The last days of the campaign saw one Liberal blunder piled upon another. Turner continued to speak of "make work programs" and made other gaffes that caused voters to see him as incompetent and a relic from the past.
On September 4, the Liberals were swept from power in a massive Tory landslide. The Liberals were cut down to 40 seats, the fewest in the party's history, against 211 for the Progressive Conservatives. They were decimated in Quebec, falling to 17 seats, only four of which were outside Montreal. Eleven members of Turner's Cabinet were defeated. At the time, it was the worst defeat ever suffered for a governing party at the federal level. Turner stepped down as prime minister on September 17. The election having been called just over a week after his being sworn in, Turner held the office of Prime Minister for 2 months and 17 days, in Canadian history longer only than that of Sir Charles Tupper (who took office after dissolution of Parliament). Turner, along with Tupper and Campbell, were the only PMs to have never faced a Parliament and never implement any legislative initiatives.

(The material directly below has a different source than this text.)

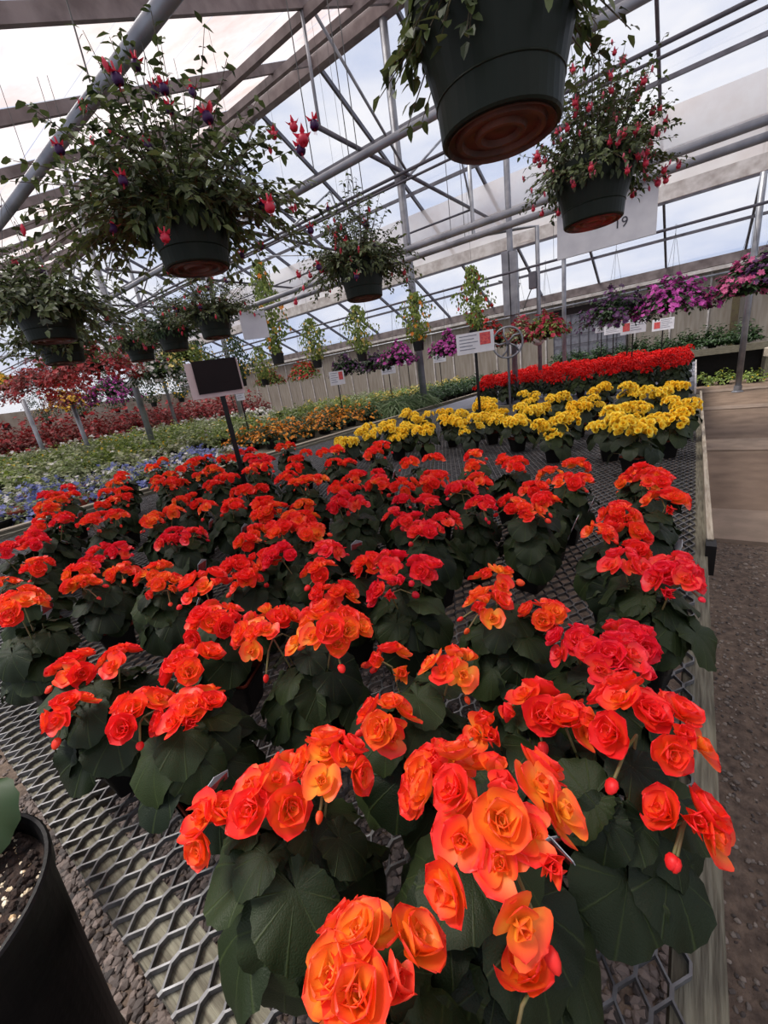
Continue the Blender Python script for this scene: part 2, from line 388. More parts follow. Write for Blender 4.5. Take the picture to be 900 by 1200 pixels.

Turner managed to defeat the Tory incumbent in Vancouver Quadra, becoming his party's only MP from British Columbia, and became leader of the opposition. The Liberals, amid their worst showing in party history and led by an unpopular Turner, were said by some pundits to be following the British Liberals into oblivion. Though the Liberals had not fared much better in the 1958 election, they had clearly emerged as the main opposition party back then. After the 1984 election, however, the NDP were not far behind with 30 seats, and their leader Ed Broadbent consistently outpolled Turner and even Mulroney.
The Liberals responded by using their large Senate majority, built up over years of Liberal majorities in the Commons, to stall Mulroney's legislation. In addition, a group of young Liberal MPs, known as the "Rat Pack", pestered Mulroney at every turn. The group included Sheila Copps, Brian Tobin, Don Boudria and John Nunziata.
Turner's leadership was frequently questioned, and in the lead up to the 1986 Liberal convention, a vote of confidence loomed large. The popular Chrétien resigned his seat, creating a stir in caucus. The ongoing and often open unpopularity of Turner within his own party led to many editorial cartoonists to draw him with a back stabbed full of knives. Keith Davey and other Liberals began a public campaign against Turner, coinciding with backroom struggles involving Chrétien's supporters. The public conflict is said to have influenced many Liberals to support Turner, and he ended up getting 75% of the delegate vote.
The Liberals faced more internal conflict in the next few years, but polls frequently had them in front of the Progressive Conservatives (however, with Turner last in preferred Prime Minister categories). The upcoming Canada-U.S. Free Trade Agreement and Meech Lake Accord threatened to divide the party until Turner took the position of being pro-Meech Lake and against the FTA. Turner asked the Liberal Senators to hold off on passing the legislation to implement the agreement until an election was held. It was later revealed that Mulroney planned to call an election anyway.